Two newly awarded bond ratings position Schenectady Metroplex Development Authority on a solid path to savings.
Standard & Poor’s Ratings Services on Tuesday, Aug. 7, issued a new “A+” rating for Metroplex’s serial bonds totaling $13.6 million, which is the highest upper medium grade bond rating. Moody’s Investors service also assigned an equal rating of “A1” on Thursday, Aug. 9, to the serial bonds. Both ratings represent the authority holds a low credit risk and has a strong capability to repay debt.
“They are good, solid bond ratings,” Metroplex Chairman Ray Gillen said. “People look at the bond rating as a good quality bond.”
Gillen said the bond ratings reflected well on Metroplex’s management and of the direction the authority has taken on economic development countywide.
“We continue to invest in new projects that in turn create additional tax base and new jobs,” Gillen said in a statement.
Metroplex service districts cover most of the City of Schenectady and other towns in the county. Niskayuna expanded the authority’s service area earlier this year. Metroplex has approved project grants, expenditures and loans totaling more than $143 million, with it funding 155 façade grants countywide, Metroplex Board of Directors member Bill Chapman previously said.
Also, S&P credited the authority for adding more than 1.2 million square feet of new or renovated commercial space to downtown Schenectady, revitalizing the “cultural district” and securing The Golub Corporation’s corporate headquarters.
“Each of these projects increase the number of workers, students, area residents and visitors frequenting the downtown area,” S&P said in its report.
The recent rating will help Metroplex as it seeks to refinance its debt, with Moody’s projecting a savings of 5.5 percent and S&P slightly higher at 5.7 percent.
Gillen estimated savings would total more than $500,000 annually and S&P roughly estimated the savings could total $747,500.
Gillen said Metroplex is likely to announce a bond sale date soon. The bond ratings were updated due to the impending bond issuance.
Both agencies credited strong sales tax growth and a strengthening economy for the ratings issued.

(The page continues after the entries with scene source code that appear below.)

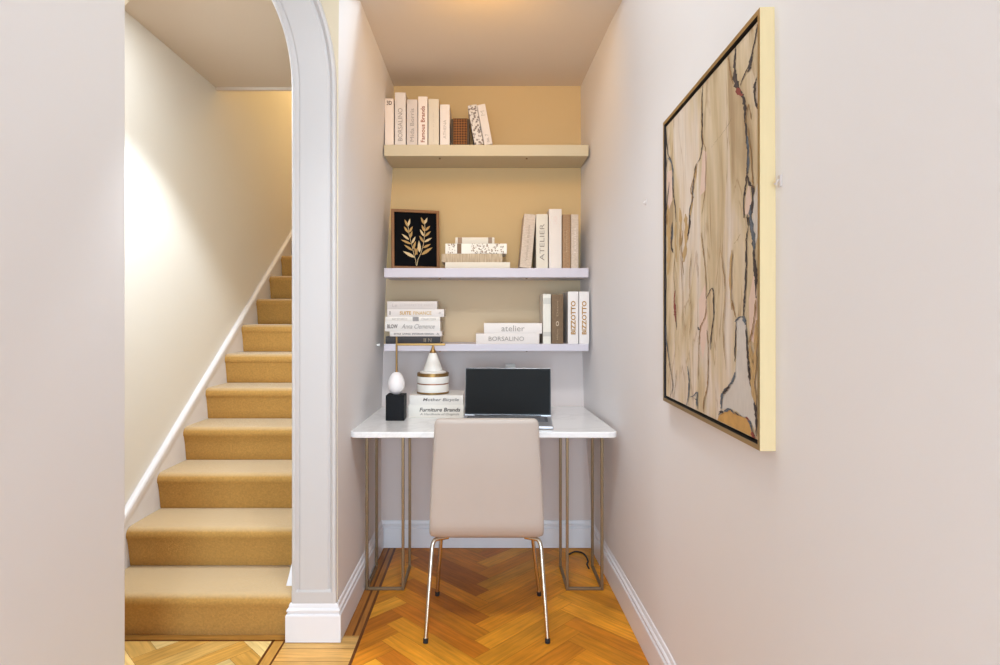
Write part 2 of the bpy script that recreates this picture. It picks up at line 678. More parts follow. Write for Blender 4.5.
def build_floor():
    V, Fc, C, UV = [], [], [], []

    def emit(poly, col, ang, z=0.0):
        s = len(V)
        ca, sa = math.cos(ang), math.sin(ang)
        off = (random.random() * 9, random.random() * 9)
        for x, y in poly:
            V.append((x, y, z))
            UV.append((x * ca + y * sa + off[0], -x * sa + y * ca + off[1]))
        Fc.append(tuple(range(s, len(V))))
        C.append(col)

    def shade(c, k):
        return (c[0] * k, c[1] * k, c[2] * k * .98, 1)

    def herring(x0, x1, y0, y1, w, n, tones, org):
        a = math.pi / 4
        ca, sa = math.cos(a), math.sin(a)
        cx, cy = org
        rng = int(max(x1 - x0, y1 - y0) / w) + 14
        def tr(p):
            return (cx + (p[0] * ca - p[1] * sa) * w, cy + (p[0] * sa + p[1] * ca) * w)
        g = .006
        for r in range(-rng, rng):
            for m_ in range(-8, 9):
                X0 = r + 2 * n * m_
                q = [(X0 + g, r + g), (X0 + n - g, r + g), (X0 + n - g, r + 1 - g), (X0 + g, r + 1 - g)]
                pl_ = clip([tr(p) for p in q], x0, x1, y0, y1)
                if pl_:
                    emit(pl_, shade(random.choice(tones), random.uniform(.84, 1.12)), a)
                Y0 = r - 2 * n + 1 + 2 * n * m_
                q = [(r + g, Y0 + g), (r + 1 - g, Y0 + g), (r + 1 - g, Y0 + n - g), (r + g, Y0 + n - g)]
                pl_ = clip([tr(p) for p in q], x0, x1, y0, y1)
                if pl_:
                    emit(pl_, shade(random.choice(tones), random.uniform(.84, 1.12)), a + math.pi / 2)

    warm = [lin(240, 158, 42), lin(222, 136, 32), lin(242, 166, 50), lin(230, 146, 36), lin(206, 120, 28)]
    pale = [lin(232, 184, 104), lin(242, 208, 140), lin(224, 168, 82), lin(230, 176, 92), lin(244, 214, 152)]
    mid = [lin(236, 184, 110), lin(230, 174, 98)]
    dark = lin(112, 62, 24)
    joint = lin(150, 84, 24)
    emit([(-2.5, -3), (.8, -3), (.8, 3.5), (-2.5, 3.5)], joint, 0, -.0015)
    herring(-.500, .70, -3, 3.4, .088, 6, warm, (.02, 2.55))
    herring(-2.5, -.852, -3, 2.358, .088, 6, pale, (-1.28, 2.30))
    # plain strips by the border
    y = -3.0
    while y < 2.40:
        emit([(-.797, y + .001), (-.508, y + .001), (-.508, min(y + .086, 2.399)), (-.797, min(y + .086, 2.399))], shade(random.choice(mid), random.uniform(.92, 1.06)), 0)
        y += .087
    for x0, x1, y0, y1 in ((-.842, -.804, -3, 2.358), (-2.5, -.80, 2.369, 2.45)):
        emit([(x0, y0), (x1, y0), (x1, y1), (x0, y1)], lin(212, 156, 78), math.pi / 2 if x1 - x0 < .1 else 0)
    emit([(-.62, 2.40), (-.541, 2.40), (-.541, 3.4), (-.62, 3.4)], lin(178, 112, 46), math.pi / 2)
    emit([(-.531, 2.40), (-.508, 2.40), (-.508, 3.4), (-.531, 3.4)], lin(186, 120, 52), math.pi / 2)
    # dark inlay lines
    for x0, x1, y0, y1 in ((-.510, -.498, -3, 3.4), (-.541, -.532, 2.40, 3.4), (-.852, -.842, -3, 2.369), (-.805, -.797, -3, 2.369), (-2.5, -.842, 2.358, 2.369)):
        emit([(x0, y0), (x1, y0), (x1, y1), (x0, y1)], dark, math.pi / 2 if y1 - y0 > .2 else 0, .0004)
    me = bpy.data.meshes.new('floor')
    me.from_pydata(V, [], Fc)
    me.materials.append(M['floor'])
    ca = me.color_attributes.new('plank', 'FLOAT_COLOR', 'CORNER')
    uvl = me.uv_layers.new(name='UVMap')
    for p, c in zip(me.polygons, C):
        for li in p.loop_indices:
            ca.data[li].color = c
            uvl.data[li].uv = UV[me.loops[li].vertex_index]
    bm = bmesh.new()
    bm.from_mesh(me)
    for fc in bm.faces:
        if fc.normal.z < 0:
            fc.normal_flip()
    bm.to_mesh(me)
    bm.free()
    o = bpy.data.objects.new('floor', me)
    COL.objects.link(o)
    return struct(o)


build_floor()

# ------------------------------------------------------------------ staircase
RISE, GO, D0 = .1774, .2485, 2.400
st = thing('staircase', 'straight staircase covered in tan carpet, rising between white walls beyond the arch', 'staircase', (-1.2, D0, 0))


def local(o_parent, v):
    return [Vector(p) - Vector(o_parent.location) for p in v]


NS = 12
for k in range(NS):
    y, z = D0 + GO * k, RISE * k
    zt = z + RISE
    depth = GO + .03 if k < NS - 1 else 1.6
    prof = [(y + depth, z + .001), (y + .004, z + .001), (y, z + .008), (y - .006, z + .05), (y - .016, zt - .075), (y - .024, zt - .045)]
    for a in range(0, 10):
        th = math.radians(-25 + 115 * a / 9)
        prof.append((y + .004 - .034 * math.cos(th), zt - .032 + .033 * math.sin(th)))
    prof += [(y + .03, zt + .002), (y + depth, zt)]
    n = len(prof)
    nx = 5
    xs = lsp(XS + .001, -.806, nx)
    if k == 0:
        xs = lsp(XS + .001, -.7765, nx)
    v = [(x, p[0], p[1]) for x in xs for p in prof]
    f = [tuple(range(n)), tuple(range((nx - 1) * n, nx * n))]
    for i in range(nx - 1):
        for j in range(n):
            f.append((i * n + j, i * n + (j + 1) % n, (i + 1) * n + (j + 1) % n, (i + 1) * n + j))
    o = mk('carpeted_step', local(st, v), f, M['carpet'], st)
    auto_smooth(o, 50)


def stringer(x0, x1, sgn, y0, name='stringer'):
    """skirting board following the stair with a moulded top edge"""
    sl = .690
    top = lambda yy: .438 + sl * (yy - 2.628)
    ys = lsp(y0, D0 + GO * (NS - 1) + .2, 2)
    b = MB()
    v = []
    for yy in ys:
        zt = top(yy) - .05
        zb = max(0.0, zt - .75)
        v += [(x0, yy, zb), (x1, yy, zb), (x1, yy, zt), (x0, yy, zt)]
    f = [(0, 1, 2, 3), (4, 5, 6, 7)] + [(i, (i + 1) % 4, 4 + (i + 1) % 4, 4 + i) for i in range(4)]
    b.add(v, f)
    s_ = b.build(name, M['trim'], st)
    for q in s_.data.vertices:
        q.co -= Vector(st.location)
    m = MB()
    xw = x0 if sgn > 0 else x1
    e = sgn
    pr_ = [(0, -.055), (.022, -.055), (.022, -.046), (.026, -.040), (.026, -.014), (.022, -.006), (.014, 0), (0, 0)]
    v = []
    for yy in ys:
        for q, h in pr_:
            v.append((xw + e * q, yy, top(yy) + h))
    n_ = len(pr_)
    f = [tuple(range(n_)), tuple(range(n_, 2 * n_))] + [(i, (i + 1) % n_, n_ + (i + 1) % n_, n_ + i) for i in range(n_)]
    m.add(v, f)
    mo = m.build('moulding', M['trim'], s_)
    for q in mo.data.vertices:
        q.co -= Vector(st.location)
    return s_


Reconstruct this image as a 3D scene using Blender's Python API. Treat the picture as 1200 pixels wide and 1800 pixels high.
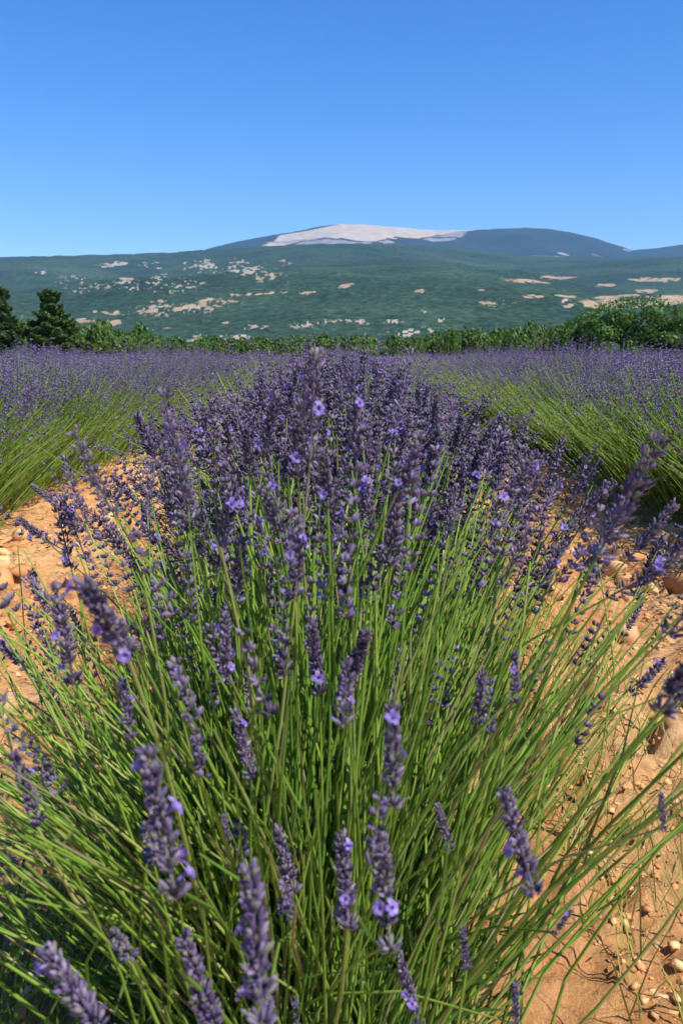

“Sales tax revenues have rebounded to the highest levels the county has ever experienced,” Moody’s said in its report. “Management forecasts that revenues will grow at 2.5 percent annually going forward, a somewhat conservative number given that fiscal 2012 receipts are 3.1 percent over fiscal 2011 year to date.”
Metroplex receives 0.5 percent of the county sales tax, of which 70 percent is used for projects and the remaining 30 percent is handed over to municipalities. The local share of funding is distributed according to the population of each municipality.
The county in June 2003 had increased the sales tax by 0.5 percent to account for the authority’s funding. Originally, sales tax was only increased by 0.25 percent.
Sales tax totaled almost $7.8 million in fiscal 2011, according to S&P, and since the authority was created in 1998, the county has held “healthy sales tax revenue increases,” with three years holding declines.
Fiscal 2008 held the most recent sales tax revenue decline, totaling 6.1 percent, which S&P attributed to the national recession. Since 2005, sales tax revenue has increased 12.5 percent. Both reports said the authority “conservatively” estimated revenues to increase in fiscal 2012, falling around $8 million.
Metroplex had projected sales tax revenue to increase by 2.5 percent, but fiscal 2012 earnings already exceed last year’s earnings to date by 3.5 percent, Moody’s said.
Moody’s projected the county’s economy “will continue to strengthen as a result of economic development and a reversal of population decline.” Moody’s report also said the county holds an unemployment rate of 8 percent as of May 2012, which is lower than the state average of 8.6, but is “double the historical averages for the county.”
Both reports also accounted for Metroplex’s plans to issue between $7 to $10 million in new debt by the summer of 2013. Gillen said $5 million would go towards General Electric’s advanced manufacturing battery facility in Schenectady. The remainder accounts for “additional projects” Metroplex is looking at, Gillen said.